- _Material_:

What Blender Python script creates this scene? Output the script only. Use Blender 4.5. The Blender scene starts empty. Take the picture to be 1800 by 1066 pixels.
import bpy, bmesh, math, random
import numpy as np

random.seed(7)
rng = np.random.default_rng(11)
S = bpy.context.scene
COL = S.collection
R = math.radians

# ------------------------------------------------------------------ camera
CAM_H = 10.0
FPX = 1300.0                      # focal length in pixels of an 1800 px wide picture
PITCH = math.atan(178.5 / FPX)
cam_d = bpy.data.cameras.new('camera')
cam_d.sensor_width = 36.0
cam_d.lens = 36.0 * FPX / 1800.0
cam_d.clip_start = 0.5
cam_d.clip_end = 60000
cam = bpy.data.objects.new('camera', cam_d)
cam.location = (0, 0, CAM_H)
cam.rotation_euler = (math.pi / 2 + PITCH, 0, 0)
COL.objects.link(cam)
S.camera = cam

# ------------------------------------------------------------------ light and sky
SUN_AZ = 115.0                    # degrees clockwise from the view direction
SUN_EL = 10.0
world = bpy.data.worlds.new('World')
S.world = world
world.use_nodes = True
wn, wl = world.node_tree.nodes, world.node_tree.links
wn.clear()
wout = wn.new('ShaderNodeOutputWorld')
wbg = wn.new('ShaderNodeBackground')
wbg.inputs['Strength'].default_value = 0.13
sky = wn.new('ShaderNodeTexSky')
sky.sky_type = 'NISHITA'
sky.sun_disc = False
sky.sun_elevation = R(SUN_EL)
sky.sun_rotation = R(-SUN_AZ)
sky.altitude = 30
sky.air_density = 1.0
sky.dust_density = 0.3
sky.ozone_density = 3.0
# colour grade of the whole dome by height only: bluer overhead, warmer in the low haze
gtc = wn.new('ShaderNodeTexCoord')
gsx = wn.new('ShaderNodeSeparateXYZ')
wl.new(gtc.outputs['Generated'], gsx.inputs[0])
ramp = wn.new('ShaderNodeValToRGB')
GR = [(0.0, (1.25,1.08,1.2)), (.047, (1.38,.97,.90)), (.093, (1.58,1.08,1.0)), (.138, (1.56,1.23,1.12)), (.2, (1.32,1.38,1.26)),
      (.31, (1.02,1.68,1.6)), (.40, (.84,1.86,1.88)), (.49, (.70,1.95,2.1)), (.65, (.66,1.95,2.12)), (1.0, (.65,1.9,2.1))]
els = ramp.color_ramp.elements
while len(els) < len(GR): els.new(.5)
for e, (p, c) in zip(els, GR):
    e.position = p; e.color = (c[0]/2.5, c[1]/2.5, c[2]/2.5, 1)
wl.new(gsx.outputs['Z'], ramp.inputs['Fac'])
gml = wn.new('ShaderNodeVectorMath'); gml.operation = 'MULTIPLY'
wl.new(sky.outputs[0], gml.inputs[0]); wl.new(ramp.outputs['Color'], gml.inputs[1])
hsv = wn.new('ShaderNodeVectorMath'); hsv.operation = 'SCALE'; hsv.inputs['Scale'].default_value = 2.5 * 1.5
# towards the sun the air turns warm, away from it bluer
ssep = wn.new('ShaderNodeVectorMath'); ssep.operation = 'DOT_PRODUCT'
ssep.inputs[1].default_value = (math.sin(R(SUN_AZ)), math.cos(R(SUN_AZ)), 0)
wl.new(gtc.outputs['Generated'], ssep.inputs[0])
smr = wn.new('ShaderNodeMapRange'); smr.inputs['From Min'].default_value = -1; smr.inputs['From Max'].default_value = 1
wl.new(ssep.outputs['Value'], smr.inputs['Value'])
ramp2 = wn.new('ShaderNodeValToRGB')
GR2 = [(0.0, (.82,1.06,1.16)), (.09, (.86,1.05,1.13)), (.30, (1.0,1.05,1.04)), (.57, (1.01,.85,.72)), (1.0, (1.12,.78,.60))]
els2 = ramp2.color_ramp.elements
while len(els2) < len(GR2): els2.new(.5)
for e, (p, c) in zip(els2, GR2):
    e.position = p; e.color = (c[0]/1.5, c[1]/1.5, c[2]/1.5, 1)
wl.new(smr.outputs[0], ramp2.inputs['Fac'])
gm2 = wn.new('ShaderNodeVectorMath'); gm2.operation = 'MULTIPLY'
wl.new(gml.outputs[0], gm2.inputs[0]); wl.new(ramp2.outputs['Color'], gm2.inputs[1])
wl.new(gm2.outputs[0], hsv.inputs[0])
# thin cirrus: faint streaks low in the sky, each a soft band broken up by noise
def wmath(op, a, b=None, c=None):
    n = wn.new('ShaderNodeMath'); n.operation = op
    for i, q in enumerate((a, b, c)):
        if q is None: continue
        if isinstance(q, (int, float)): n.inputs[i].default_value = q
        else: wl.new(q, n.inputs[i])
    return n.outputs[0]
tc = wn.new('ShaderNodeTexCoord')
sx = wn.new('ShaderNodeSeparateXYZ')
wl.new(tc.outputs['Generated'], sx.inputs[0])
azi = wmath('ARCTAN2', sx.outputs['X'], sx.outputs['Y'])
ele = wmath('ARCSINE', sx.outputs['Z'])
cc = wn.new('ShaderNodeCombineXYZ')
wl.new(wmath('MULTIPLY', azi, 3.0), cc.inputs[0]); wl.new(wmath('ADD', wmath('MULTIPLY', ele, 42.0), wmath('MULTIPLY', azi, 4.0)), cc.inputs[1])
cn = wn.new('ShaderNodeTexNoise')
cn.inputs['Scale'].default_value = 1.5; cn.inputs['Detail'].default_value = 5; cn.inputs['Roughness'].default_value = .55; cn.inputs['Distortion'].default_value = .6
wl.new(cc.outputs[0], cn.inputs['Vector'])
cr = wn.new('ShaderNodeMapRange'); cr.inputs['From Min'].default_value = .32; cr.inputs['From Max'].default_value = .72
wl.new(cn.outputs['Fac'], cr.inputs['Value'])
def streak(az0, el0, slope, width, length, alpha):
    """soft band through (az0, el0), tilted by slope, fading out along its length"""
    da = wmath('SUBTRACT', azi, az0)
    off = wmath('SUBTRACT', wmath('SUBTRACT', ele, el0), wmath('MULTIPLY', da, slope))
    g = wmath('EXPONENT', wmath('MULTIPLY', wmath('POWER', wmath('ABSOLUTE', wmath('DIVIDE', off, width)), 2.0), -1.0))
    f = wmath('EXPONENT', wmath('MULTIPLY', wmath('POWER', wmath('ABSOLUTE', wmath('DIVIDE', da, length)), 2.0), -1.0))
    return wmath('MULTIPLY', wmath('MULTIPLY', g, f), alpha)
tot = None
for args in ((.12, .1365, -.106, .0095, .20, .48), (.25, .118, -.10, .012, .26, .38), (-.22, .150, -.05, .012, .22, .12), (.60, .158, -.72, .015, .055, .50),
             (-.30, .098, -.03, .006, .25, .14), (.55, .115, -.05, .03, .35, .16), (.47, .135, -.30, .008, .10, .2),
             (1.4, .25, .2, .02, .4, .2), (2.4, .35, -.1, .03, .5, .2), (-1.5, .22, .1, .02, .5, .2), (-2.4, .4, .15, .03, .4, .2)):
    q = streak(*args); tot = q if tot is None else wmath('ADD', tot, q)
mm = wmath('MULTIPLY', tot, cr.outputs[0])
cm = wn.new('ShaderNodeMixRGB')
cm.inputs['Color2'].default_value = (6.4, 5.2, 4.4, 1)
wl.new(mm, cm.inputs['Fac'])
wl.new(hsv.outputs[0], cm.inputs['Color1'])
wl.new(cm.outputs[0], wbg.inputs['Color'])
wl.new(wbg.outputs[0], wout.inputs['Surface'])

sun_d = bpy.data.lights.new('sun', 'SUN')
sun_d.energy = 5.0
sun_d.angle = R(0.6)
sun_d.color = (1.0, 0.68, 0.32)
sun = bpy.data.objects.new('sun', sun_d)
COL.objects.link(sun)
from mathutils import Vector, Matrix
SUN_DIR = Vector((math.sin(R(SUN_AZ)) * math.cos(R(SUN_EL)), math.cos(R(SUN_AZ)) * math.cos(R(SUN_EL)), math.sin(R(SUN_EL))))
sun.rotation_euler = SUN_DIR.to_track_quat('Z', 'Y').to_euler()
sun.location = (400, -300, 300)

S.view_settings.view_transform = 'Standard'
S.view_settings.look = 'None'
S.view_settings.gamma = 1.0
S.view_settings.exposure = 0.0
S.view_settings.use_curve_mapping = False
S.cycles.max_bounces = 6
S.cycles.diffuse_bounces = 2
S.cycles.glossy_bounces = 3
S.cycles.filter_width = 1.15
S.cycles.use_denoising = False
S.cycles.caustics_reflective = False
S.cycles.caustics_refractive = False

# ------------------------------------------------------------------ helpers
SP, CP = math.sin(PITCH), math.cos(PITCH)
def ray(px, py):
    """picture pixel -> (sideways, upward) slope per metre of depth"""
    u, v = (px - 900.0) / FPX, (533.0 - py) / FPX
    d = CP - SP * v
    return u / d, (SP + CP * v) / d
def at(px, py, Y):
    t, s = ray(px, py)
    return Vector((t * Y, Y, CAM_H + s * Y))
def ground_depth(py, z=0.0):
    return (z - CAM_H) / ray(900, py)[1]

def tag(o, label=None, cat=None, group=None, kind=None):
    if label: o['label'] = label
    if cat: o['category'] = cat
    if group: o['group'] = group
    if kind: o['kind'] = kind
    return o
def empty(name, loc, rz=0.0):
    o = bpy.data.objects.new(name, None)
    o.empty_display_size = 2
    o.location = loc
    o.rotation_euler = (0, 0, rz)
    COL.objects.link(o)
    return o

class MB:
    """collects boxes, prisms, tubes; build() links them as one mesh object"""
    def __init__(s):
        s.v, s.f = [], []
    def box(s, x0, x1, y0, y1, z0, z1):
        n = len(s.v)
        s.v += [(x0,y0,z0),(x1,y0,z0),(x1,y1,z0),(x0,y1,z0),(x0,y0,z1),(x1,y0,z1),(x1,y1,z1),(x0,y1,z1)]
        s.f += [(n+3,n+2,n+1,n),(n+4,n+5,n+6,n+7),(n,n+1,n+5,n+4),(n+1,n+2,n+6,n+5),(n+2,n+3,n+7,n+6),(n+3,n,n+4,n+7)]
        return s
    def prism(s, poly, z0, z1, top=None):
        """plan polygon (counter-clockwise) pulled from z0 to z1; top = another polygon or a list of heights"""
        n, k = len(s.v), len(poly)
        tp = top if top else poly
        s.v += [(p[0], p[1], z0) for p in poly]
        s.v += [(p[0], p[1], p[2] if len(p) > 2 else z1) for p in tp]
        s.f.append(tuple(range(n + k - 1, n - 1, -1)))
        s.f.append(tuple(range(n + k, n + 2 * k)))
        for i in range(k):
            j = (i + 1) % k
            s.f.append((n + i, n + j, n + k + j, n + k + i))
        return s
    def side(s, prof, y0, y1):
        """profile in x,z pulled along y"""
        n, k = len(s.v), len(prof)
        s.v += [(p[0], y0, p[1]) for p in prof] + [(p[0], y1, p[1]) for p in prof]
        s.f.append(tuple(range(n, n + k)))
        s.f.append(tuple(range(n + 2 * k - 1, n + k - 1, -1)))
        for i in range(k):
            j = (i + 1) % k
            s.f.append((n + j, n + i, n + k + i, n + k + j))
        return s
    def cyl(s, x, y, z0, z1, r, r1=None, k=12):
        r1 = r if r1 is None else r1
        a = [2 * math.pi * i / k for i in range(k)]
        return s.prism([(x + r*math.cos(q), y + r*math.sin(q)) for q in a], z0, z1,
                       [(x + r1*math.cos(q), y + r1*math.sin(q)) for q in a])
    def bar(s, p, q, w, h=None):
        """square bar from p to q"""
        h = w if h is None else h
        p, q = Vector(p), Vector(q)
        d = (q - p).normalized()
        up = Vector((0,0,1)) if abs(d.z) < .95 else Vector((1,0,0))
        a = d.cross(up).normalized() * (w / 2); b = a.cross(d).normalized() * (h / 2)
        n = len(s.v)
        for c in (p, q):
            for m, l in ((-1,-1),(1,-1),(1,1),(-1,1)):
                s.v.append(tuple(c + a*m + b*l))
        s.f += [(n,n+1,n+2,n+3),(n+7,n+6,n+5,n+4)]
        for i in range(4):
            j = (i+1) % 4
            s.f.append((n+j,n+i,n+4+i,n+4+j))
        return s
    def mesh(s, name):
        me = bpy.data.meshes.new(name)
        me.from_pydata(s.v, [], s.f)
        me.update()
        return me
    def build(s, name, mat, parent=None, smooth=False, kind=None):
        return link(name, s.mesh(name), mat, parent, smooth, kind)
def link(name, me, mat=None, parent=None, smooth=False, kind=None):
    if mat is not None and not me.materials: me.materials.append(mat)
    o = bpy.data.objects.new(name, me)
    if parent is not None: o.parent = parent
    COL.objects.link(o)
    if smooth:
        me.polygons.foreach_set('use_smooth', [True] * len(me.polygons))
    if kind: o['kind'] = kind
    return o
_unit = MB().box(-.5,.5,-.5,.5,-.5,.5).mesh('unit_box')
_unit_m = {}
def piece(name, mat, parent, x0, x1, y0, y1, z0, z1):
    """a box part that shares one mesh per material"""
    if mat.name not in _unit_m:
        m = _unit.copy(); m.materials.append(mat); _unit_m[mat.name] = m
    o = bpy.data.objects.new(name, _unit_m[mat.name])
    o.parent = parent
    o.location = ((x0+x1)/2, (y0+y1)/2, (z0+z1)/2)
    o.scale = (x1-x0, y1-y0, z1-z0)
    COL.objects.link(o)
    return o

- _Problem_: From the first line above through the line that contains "S.camera = cam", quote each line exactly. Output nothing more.

- _Solved exercise_:
What Blender Python script creates this scene? Output the script only. Use Blender 4.5. The Blender scene starts empty. Take the picture to be 1800 by 1066 pixels.
import bpy, bmesh, math, random
import numpy as np

random.seed(7)
rng = np.random.default_rng(11)
S = bpy.context.scene
COL = S.collection
R = math.radians

# ------------------------------------------------------------------ camera
CAM_H = 10.0
FPX = 1300.0                      # focal length in pixels of an 1800 px wide picture
PITCH = math.atan(178.5 / FPX)
cam_d = bpy.data.cameras.new('camera')
cam_d.sensor_width = 36.0
cam_d.lens = 36.0 * FPX / 1800.0
cam_d.clip_start = 0.5
cam_d.clip_end = 60000
cam = bpy.data.objects.new('camera', cam_d)
cam.location = (0, 0, CAM_H)
cam.rotation_euler = (math.pi / 2 + PITCH, 0, 0)
COL.objects.link(cam)
S.camera = cam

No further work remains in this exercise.